If any out there still harbour doubts that the real wars of our age are being waged in the hearts and minds of our children, or that the primary ammunition — the weapon — of those wars is faith, well …. The first few minutes of Heidi Ewing and Rachel Grady’s JESUS CAMP doesn’t allow for much quibbling.
The documentary is fairly even-handed, as these things go. While the lens falls primarily on a few ministers — specifically “preacher to the children” Becky Fischer — dissenters of evangelical fundamentalism are given voice through Air America watchdog Mike Papantino. Equal time is given to each perspective and each has ample opportunity to drive home their points.

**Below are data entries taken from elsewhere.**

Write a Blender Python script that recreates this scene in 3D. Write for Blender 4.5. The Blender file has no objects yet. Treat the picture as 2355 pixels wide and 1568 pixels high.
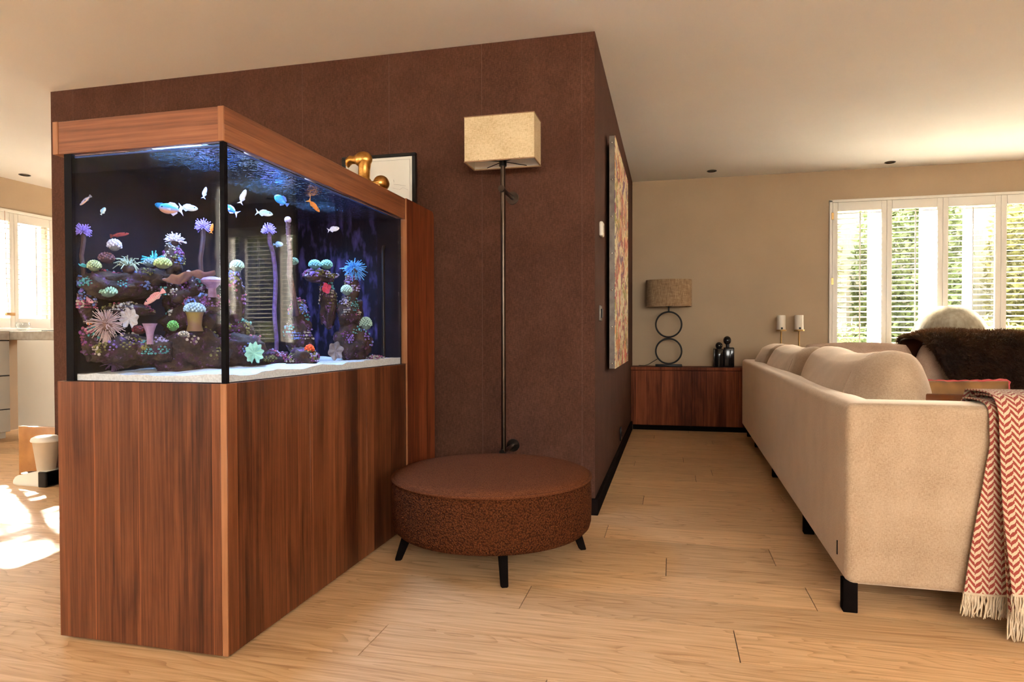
import bpy, bmesh, math, random
from mathutils import Vector, Matrix, noise as mnoise
PI = math.pi
R = math.radians
sc = bpy.context.scene
C = sc.collection

# ------------------------------------------------------------------ camera
cam_d = bpy.data.cameras.new('camera'); cam = bpy.data.objects.new('camera', cam_d); C.objects.link(cam)
cam_d.sensor_width = 36; cam_d.lens = 36 * 1504.46 / 2355
cam_d.shift_y = (791.89 - 784) / 2355
YAW, PITCH, ROLL = 0.2376, -0.0146, -0.0025
cam.location = (0, 0, 0.95)
cam.rotation_euler = (Matrix.Rotation(YAW, 3, 'Z') @ Matrix.Rotation(PI / 2 + PITCH, 3, 'X') @ Matrix.Rotation(ROLL, 3, 'Z')).to_euler()
cam_d.clip_start = 0.05
sc.camera = cam

# ------------------------------------------------------------------ world, sun, window portals, exposure
w = bpy.data.worlds.new('sky'); sc.world = w; w.use_nodes = True
bg = w.node_tree.nodes['Background']; bg.inputs[0].default_value = (1.0, 0.965, 0.91, 1); bg.inputs[1].default_value = 11.5
sun_d = bpy.data.lights.new('sun', 'SUN'); sun_d.energy = 85; sun_d.color = (1, .94, .84); sun_d.angle = R(1.0)
sun = bpy.data.objects.new('sun', sun_d); C.objects.link(sun)
sun.rotation_euler = Vector((.84, -.54, -.46)).to_track_quat('-Z', 'Y').to_euler()
def portal(name, loc, sx, sy, direction):
    l = bpy.data.lights.new(name, 'AREA'); l.shape = 'RECTANGLE'; l.size = sx; l.size_y = sy
    l.cycles.is_portal = True
    o = bpy.data.objects.new(name, l); C.objects.link(o); o.location = loc
    o.rotation_euler = Vector(direction).to_track_quat('-Z', 'Z').to_euler()
portal('portal_back', (2.72, 7.08, 1.34), 2.4, 1.85, (0, -1, 0))
portal('portal_rear', (1.9, -1.98, 1.65), 4.0, 1.3, (0, 1, 0))
portal('portal_rear_small', (-3.74, -1.98, 1.69), .86, 1.38, (0, 1, 0))
portal('portal_left', (-6.62, .3, 1.6), 3.6, 1.6, (1, 0, 0))
portal('portal_kitchen_back', (-5.2, 7.08, 1.55), 1.2, 1.3, (0, -1, 0))
portal('portal_kitchen', (-6.62, 4.6, 1.62), 2.2, 1.2, (1, 0, 0))
vs = sc.view_settings
vs.view_transform = 'Standard'; vs.look = 'None'; vs.gamma = 1; vs.use_curve_mapping = False; vs.exposure = 0.84
sc.cycles.max_bounces = 6; sc.cycles.diffuse_bounces = 3; sc.cycles.glossy_bounces = 3; sc.cycles.transparent_max_bounces = 14
sc.cycles.use_adaptive_sampling = True; sc.cycles.adaptive_threshold = .3; sc.cycles.adaptive_min_samples = 16; sc.cycles.blur_glossy = .3
sc.cycles.sample_clamp_indirect = 8

# ------------------------------------------------------------------ object helpers
W = {}
def wm(loc, rz): return Matrix.Translation(Vector(loc)) @ Matrix.Rotation(rz, 4, 'Z')
def props(o, label=None, cat=None, group=None, kind=None):
    if label: o['label'] = label
    if cat: o['category'] = cat
    if group: o['group'] = group
    if kind: o['kind'] = kind
def thing(name, label, cat, loc=(0, 0, 0), rz=0, group=None):
    o = bpy.data.objects.new(name, None); C.objects.link(o)
    o.location = loc; o.rotation_euler = (0, 0, rz); o.empty_display_size = .05
    props(o, label, cat, group); W[o.name] = wm(loc, rz)
    return o
def obj(name, bm, m, parent=None, local=False, smooth=40, label=None):
    """mesh object; coordinates are world ones unless local, then they are the parent's own"""
    if parent is not None and not local:
        bmesh.ops.transform(bm, matrix=W[parent.name].inverted(), verts=bm.verts)
    bmesh.ops.recalc_face_normals(bm, faces=bm.faces)
    me = bpy.data.meshes.new(name); bm.to_mesh(me); bm.free()
    if m is not None: me.materials.append(m)
    if smooth:
        me.polygons.foreach_set('use_smooth', [True] * len(me.polygons))
        if smooth < 180: me.set_sharp_from_angle(angle=R(smooth))
    o = bpy.data.objects.new(name, me); C.objects.link(o)
    if parent is not None:
        o.parent = parent; W[o.name] = W[parent.name]
    else: W[o.name] = Matrix.Identity(4)
    if label: o['label'] = label
    return o
def copyof(src, parent=None, loc=None):
    c = src.copy(); C.objects.link(c); c.parent = parent
    if loc is not None: c.location = loc
    return c
def copy_tree(root, loc, rz=None, label=None):
    r = copyof(root, root.parent, loc); W[r.name] = wm(loc, rz or 0)
    if rz is not None: r.rotation_euler = (0, 0, rz)
    if label: r['label'] = label
    for ch in list(root.children):
        c = copyof(ch, r)
        for g in list(ch.children): copyof(g, c)
    return r
def struct(name, bm, m, parent=None, smooth=0):
    o = obj(name, bm, m, parent, smooth=smooth); o['kind'] = 'structure'
    return o
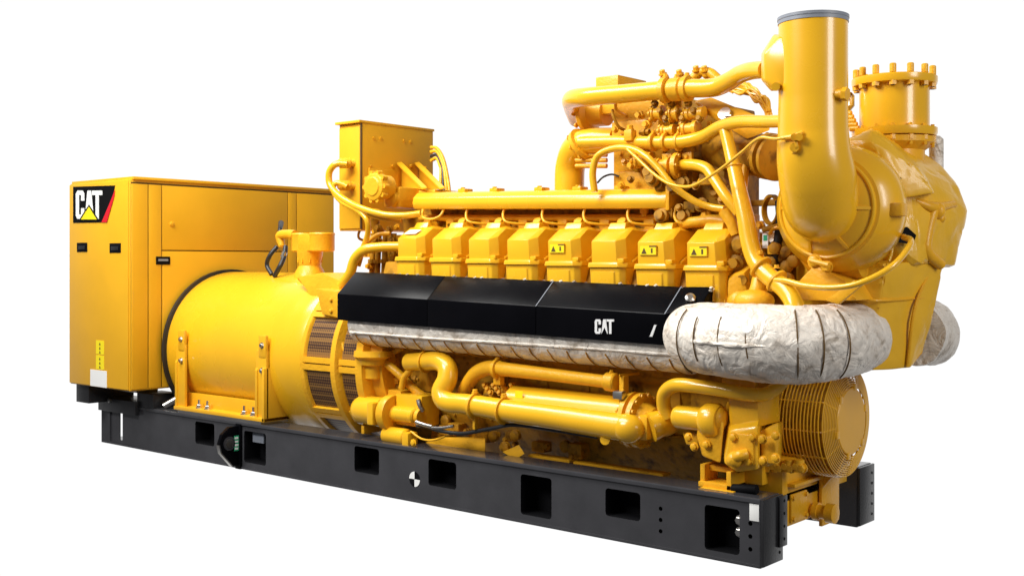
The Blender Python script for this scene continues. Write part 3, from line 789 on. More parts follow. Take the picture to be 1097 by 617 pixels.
# gusset bracket below the compressor
b = MB()
b.prism([A(*q, y=.20) for q in ((872, 284), (905, 300), (918, 322), (858, 322), (845, 312))], (0, .25, 0), .008)
b.prism([A(*q, y=.12) for q in ((884, 322), (915, 300), (922, 306), (898, 326))], (0, .03, 0), .004)
b.bolt(A(873, 280, y=.12), (0, -1, 0), .03, .03); b.bolt(A(886, 286, y=.12), (0, -1, 0), .025, .03)
b.tube([A(868, 279, y=.10), A(888, 284, y=.09)], .015, n=8, smooth=False)
b.done('turbo_bracket', CAST, root)
# bore duct behind the elbow (compressor discharge to aftercooler) with dark flange
b = MB()
c0, c1 = A(768, 158, y=.62), A(822, 168, y=.42)
b.tube([c0, (c0+c1)/2+Vector((0, 0, .0)), c1], [rad(c0, 20), rad(c0, 24), rad(c1, 22)], n=36)
b.done('discharge_duct', DULL, root)
b = MB(); c = A(826, 168, y=.36); d = (c1-c0).normalized()
b.lathe(c-d*.03, d, [(0, rad(c, 23)), (.0, rad(c, 25)), (.03, rad(c, 25)), (.035, rad(c, 20)), (.06, rad(c, 20)), (.065, rad(c, 25)), (.09, rad(c, 25))], 40)
for k in range(12):
    a = k*pi/6; u = d.orthogonal().normalized(); w = d.cross(u); b.bolt(c-d*.03+(u*cos(a)+w*sin(a))*rad(c, 22.5), -d, .013, .014)
b.done('duct_flange', DULL, root)

# ------------------------------------------------------------------ exhaust outlet stack
yo = .86; ct = A(958, 84, y=yo); R_ = rad(ct, 44); zt_ = ct.z
b = MB(); rp_ = rad(ct, 36)
b.lathe((ct.x, yo, zt_-.34), Z, [(0, rp_), (.0, R_*.97), (.02, R_), (.045, R_), (.05, rp_), (.055, rp_), (.29, rp_), (.295, R_*.98), (.31, R_), (.335, R_), (.34, R_*.97), (.34, rp_*.9), (.25, rp_*.88)], 64, cap=False)
stk = b.done('exhaust_outlet', GLOSS, root)
for k in range(14):
    a = 2*pi*k/14+.12; p = Vector((ct.x+R_*.90*cos(a), yo+R_*.90*sin(a), 0)); b = MB()
    b.cyl((p.x, p.y, zt_-.068), (p.x, p.y, zt_+.030), .015, n=8); b.cyl((p.x, p.y, zt_-.001), (p.x, p.y, zt_+.052), .019, n=10, bev=.005); b.cyl((p.x, p.y, zt_-.068), (p.x, p.y, zt_-.044), .022, n=6)
    b.done('flange_stud', CAST, stk)
    b = MB(); b.cyl((p.x, p.y, zt_-.40), (p.x, p.y, zt_-.28), .011, n=8); b.cyl((p.x, p.y, zt_-.37), (p.x, p.y, zt_-.345), .02, n=6); b.done('lower_flange_stud', CAST, stk)
b = MB(); b.lathe((ct.x, yo, zt_-.62), Z, [(0, rp_*.9), (.1, rp_*.86), (.2, rp_*.86), (.24, R_*.95), (.272, R_*.96), (.275, rp_)], 56); b.done('outlet_base', CAST, stk)
b = MB(); c = A(905, 120, y=.75)
b.lathe(c, Z, [(0, .03), (.03, .055), (.09, .055), (.11, .04)], 20); b.done('pressure_fitting', STEEL, stk)
b = MB()
for k in range(5): b.cyl(A(903+k*2, 122+k*4, y=.7), A(912+k*2, 122+k*4, y=.7), .018, n=10)
b.done('outlet_sensor', CAST, stk)
b = MB(); c0, c1 = A(1003, 146, y=1.12), A(1003, 182, y=1.12); b.cyl(c1-Z*.12, c0, rad(c0, 7.5), n=24, bev=.02); b.done('insulated_stub', WRAP, stk)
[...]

Citified secularists may be surprised at how articulate the bible thumpers (young and old) truly are and how essentially winning is the world they offer.
Yes, creationism is hard to swallow — as are many of the less-beatific aspects of the faith — but these folks are not lacking for a sense of purpose and message. As warped as it can get in its final expression, that message does stem from one of love.
That’s what’s most disturbing and perhaps most compelling about JESUS CAMP. There is no denying the sincerity of these people. They do truly see the world embroiled in a war of faith. And they do genuinely believe that the children they fill with their words of rapture and transcendence are the vanguard of a new army for god.
In part, you want to celebrate their fervor but it’s a fearsome thing. Their Jesus is one at odds with his own tenets — all-forgiving and unforgiving — willing to embrace all but only with a caveat of conversion.
One is left feeling that the force of spirit the evangelists wield could be used as a great force of good, if only it could be inclusive without being reductive. Instead, it’s merely one more thing to be wary of.
When one evangelist says, “the prayers of little children can shake kings,” he means it literally.